Check out the gaggle of beauties I got to strut around with last night at the premier of Back Fence, theme being summer love, pool time, sweaty stickiness, that kind of thing. For a more complete account of the evening, check out Matt Davis’ blog entry—I wonder if he was there because Allison Hallett was a storyteller and they both write for the Mercury? I don’t know, but was sorry I had to miss her story because we were all getting ready together the first half of the show. Which experience reminded me of getting ready for the prom or a wedding or any other girl-centric nail salon sort of environment, all trading make-up tips and bits of experience about life and love in no particular order. You might say we had our own storytelling series while putting in hot rollers.

On the porch of our “green room” house, the bevy surrounds Pamela Levenson of Popina Swimwear. At Tour de Crepes, Jessica Hecox and I make ze small talk. Bottom, primp time. Jess is applying gloss very gracefully I must say, while Kathryn, aka The Recovering Straight Girl blogger, gets some hair time with Sadie Byington of Eclipse the Salon.

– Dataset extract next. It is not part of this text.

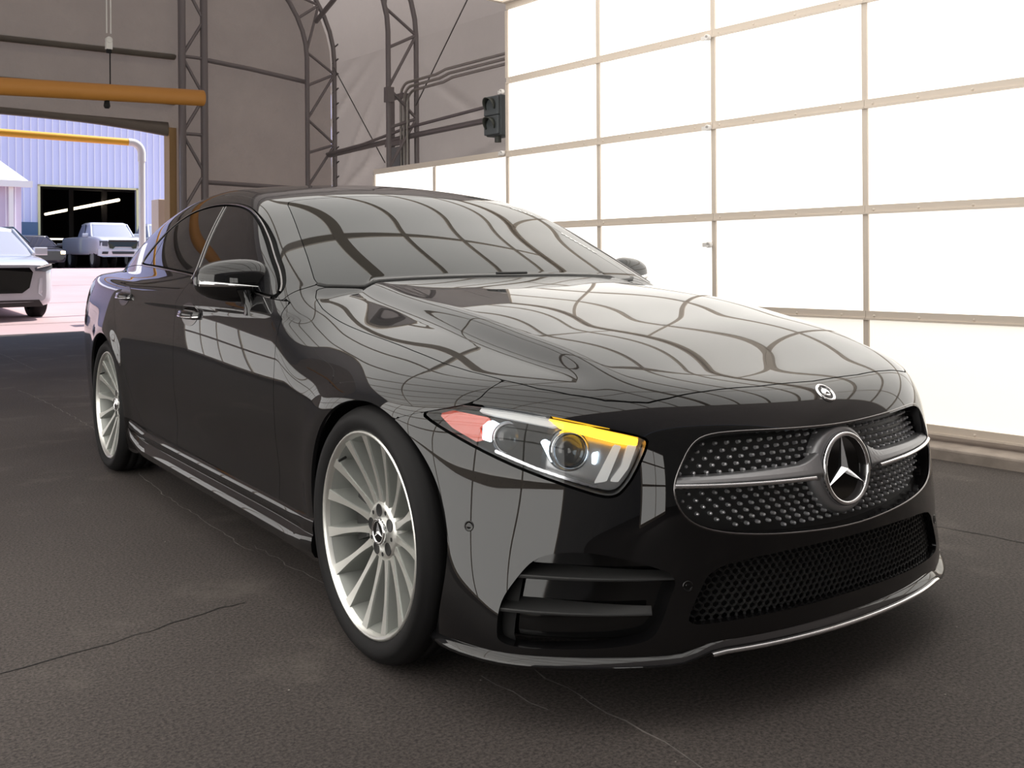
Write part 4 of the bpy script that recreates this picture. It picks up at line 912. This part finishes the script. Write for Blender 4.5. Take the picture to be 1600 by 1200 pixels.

The bevy and in center back, Pam, the designer at Popina Swimwear

Summer Lovin’

Sunday, June 15th, 2008

Portland’s latest storytelling series, Back Fence PDX , kicks off this Thursday, June 19th with a theme that could only be described as hopeful: summer love. Storytellers include Alison Hallett of the Mercury. Intermission to showcase Pompina’s vintage swimwear, in which myself and a few other local girls will “model” the suits for you. Be there or be…you know the drill.